10-06-2009, 03:56 PM
Yes, it would help if I name the zip properly before uploading it, wouldn't it? Should be fixed now.

10-23-2009, 06:36 PM
Good idea on the use of procedural texture maps to speed the coloring process. I would like to point out however, that one may use Terragen, Bryce, 3D Studio, Maya, etc... ad nauseum, to accomplish the same goal with some measure of control using grayscale height maps painted in Photoshop if they were so inclined. I've toyed with making orthographic map projections of 3D terrains, but nothing comes close to a truly hand painted map. This would sure speed things up though and could yield some very cool results.

05-29-2010, 08:55 AM
Thanks very much for this helpful tutorial. Here's my first attempt.
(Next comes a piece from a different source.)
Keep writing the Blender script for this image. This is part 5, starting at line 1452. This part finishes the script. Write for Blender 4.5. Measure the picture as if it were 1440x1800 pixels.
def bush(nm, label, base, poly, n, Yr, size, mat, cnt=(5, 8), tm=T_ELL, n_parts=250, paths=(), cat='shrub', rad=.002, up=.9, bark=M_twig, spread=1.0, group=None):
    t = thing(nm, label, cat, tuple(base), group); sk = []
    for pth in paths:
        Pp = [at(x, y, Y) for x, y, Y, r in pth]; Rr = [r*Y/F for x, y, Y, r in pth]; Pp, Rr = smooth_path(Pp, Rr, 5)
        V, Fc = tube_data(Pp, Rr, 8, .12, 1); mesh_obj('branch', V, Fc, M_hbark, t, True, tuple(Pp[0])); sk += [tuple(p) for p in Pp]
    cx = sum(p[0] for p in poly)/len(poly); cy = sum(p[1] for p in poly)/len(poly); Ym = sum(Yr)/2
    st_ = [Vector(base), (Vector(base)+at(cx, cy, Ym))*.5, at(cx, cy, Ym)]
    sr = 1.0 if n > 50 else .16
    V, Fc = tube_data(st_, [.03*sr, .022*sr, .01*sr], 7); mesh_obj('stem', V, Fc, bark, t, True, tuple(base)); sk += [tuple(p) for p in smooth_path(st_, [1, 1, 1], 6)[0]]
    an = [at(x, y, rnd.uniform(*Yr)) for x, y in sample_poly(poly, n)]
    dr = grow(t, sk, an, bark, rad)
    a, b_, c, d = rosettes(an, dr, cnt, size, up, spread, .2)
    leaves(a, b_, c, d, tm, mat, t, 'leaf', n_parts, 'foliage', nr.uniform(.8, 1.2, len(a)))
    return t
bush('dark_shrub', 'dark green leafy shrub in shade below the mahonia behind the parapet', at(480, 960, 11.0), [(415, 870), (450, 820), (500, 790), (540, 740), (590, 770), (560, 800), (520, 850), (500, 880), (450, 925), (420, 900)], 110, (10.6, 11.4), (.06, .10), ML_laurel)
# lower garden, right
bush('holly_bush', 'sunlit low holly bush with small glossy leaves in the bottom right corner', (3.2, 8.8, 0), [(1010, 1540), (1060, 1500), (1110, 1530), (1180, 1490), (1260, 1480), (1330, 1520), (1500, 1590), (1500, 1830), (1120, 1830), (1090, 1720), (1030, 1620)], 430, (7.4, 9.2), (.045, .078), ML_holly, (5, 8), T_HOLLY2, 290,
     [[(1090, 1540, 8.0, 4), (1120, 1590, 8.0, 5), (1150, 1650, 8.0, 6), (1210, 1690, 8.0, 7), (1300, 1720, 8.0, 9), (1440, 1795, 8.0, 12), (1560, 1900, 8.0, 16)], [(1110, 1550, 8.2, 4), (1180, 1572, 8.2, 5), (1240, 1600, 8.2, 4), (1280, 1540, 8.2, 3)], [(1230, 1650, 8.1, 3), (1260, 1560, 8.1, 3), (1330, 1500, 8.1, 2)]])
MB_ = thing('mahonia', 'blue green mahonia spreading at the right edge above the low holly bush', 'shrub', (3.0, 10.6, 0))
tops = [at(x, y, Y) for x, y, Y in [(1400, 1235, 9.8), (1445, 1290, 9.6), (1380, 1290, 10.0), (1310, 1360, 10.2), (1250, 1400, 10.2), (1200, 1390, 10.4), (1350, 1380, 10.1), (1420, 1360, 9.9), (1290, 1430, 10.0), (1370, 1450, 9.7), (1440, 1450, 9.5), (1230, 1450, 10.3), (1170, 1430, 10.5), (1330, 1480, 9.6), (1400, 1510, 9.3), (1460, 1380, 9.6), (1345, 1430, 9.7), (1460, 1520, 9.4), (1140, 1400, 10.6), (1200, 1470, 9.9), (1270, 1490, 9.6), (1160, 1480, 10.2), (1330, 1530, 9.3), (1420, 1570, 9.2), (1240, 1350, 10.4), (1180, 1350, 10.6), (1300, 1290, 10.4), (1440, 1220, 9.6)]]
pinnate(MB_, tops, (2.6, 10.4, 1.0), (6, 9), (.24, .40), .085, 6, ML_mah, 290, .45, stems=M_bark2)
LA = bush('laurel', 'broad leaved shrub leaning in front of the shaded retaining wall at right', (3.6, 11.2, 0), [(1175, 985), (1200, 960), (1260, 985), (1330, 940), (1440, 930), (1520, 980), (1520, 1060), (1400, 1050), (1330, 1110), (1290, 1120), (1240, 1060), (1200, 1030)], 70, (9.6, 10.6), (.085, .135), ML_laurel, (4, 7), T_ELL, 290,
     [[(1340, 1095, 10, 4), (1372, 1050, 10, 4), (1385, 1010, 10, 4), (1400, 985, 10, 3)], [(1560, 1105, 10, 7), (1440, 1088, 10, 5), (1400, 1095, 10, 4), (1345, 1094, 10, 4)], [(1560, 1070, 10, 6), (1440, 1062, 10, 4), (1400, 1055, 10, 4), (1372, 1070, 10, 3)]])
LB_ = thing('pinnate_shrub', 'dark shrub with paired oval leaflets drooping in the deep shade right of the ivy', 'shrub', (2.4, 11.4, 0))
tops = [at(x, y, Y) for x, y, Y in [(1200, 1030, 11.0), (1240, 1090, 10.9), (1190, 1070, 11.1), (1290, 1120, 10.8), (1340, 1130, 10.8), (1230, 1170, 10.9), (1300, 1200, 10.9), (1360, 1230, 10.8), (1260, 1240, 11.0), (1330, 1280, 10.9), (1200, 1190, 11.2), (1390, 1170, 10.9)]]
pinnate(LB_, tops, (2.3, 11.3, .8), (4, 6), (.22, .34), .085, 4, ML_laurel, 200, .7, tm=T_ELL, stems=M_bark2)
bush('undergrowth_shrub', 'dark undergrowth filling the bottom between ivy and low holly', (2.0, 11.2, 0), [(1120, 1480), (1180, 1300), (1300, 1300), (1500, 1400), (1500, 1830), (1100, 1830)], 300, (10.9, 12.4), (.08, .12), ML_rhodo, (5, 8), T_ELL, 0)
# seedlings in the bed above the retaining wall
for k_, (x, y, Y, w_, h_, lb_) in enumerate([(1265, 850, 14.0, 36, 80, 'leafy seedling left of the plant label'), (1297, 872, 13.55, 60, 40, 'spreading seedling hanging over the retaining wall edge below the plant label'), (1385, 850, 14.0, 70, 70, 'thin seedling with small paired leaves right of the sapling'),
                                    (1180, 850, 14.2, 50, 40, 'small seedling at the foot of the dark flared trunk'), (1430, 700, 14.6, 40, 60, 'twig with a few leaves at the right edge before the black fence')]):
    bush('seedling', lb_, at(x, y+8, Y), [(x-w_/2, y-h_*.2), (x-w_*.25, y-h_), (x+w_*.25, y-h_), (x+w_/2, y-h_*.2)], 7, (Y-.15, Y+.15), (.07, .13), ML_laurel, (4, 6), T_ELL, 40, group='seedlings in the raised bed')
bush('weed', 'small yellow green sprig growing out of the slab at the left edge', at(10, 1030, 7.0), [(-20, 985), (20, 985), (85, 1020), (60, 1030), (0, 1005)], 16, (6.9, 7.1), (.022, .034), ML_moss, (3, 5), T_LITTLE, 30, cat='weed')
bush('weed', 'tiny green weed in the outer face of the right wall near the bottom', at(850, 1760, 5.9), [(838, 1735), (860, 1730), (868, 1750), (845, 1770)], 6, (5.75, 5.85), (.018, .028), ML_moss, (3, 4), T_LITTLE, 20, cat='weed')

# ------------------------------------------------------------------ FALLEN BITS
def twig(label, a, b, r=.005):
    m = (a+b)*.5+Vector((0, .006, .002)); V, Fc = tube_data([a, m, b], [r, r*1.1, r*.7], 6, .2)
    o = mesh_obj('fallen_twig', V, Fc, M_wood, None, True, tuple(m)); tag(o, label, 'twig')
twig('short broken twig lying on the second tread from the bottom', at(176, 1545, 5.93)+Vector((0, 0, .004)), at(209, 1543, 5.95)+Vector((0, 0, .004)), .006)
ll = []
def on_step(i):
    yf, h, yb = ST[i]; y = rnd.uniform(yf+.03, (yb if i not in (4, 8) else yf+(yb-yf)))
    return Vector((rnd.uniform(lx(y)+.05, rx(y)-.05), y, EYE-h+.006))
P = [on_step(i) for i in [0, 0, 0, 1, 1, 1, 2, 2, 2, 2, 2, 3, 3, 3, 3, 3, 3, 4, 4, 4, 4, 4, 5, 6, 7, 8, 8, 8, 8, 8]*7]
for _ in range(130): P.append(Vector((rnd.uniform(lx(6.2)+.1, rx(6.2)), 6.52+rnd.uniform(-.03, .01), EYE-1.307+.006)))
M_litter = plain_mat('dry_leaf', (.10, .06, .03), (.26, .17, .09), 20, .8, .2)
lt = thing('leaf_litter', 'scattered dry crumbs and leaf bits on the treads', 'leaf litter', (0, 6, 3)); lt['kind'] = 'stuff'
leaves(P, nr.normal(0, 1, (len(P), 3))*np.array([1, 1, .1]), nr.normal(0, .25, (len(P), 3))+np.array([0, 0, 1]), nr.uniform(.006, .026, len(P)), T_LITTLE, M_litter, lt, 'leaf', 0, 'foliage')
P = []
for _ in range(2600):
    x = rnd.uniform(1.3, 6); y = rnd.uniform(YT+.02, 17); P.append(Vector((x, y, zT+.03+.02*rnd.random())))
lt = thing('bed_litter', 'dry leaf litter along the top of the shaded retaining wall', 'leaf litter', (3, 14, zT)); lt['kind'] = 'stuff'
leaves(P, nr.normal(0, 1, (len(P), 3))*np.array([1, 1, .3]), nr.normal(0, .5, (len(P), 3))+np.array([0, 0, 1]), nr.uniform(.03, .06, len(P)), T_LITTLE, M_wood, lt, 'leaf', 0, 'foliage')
I didn't quite follow the river technique. Are the cloud stroked white lines meant to be chopped into tiny pieces to trace the rivers? I tried to do the rivers with the Wilbur output and some levels, threshold and slight blur.

Instead of painting the terrain this time, I put a gradient color map over all the grayscale maps and blended it over the land areas.


01-12-2012, 08:20 PM
Hi There - a bit new, so I apologize if this a dumb question.

For some reason, when attempting to load the mountain style into CS5, it just doesn't appear to work. As in - it just does nothing. And further, I'm a little confused about what exactly is supposed to happen after you import the file from wilbur. It is almost as if all that wilbur did (which looked really cool) was create rivers and a sort of guessing game of where you should put mountains to have them look realistic. Condensed:

1. Is the mountain layer CS5 compatible?
2. What is wilbur actually doing? Because it doesn't seem like a heightmap, even though that's what it says it is.
3. Is there another tutorial like this I could look at?



02-13-2012, 11:09 AM
Thanks chuck fot the tutorial and Vandy forregrouping his tutorial in a pdf file! Thnaks!

07-30-2013, 09:25 AM
Really awesome and easy tutorial to follow!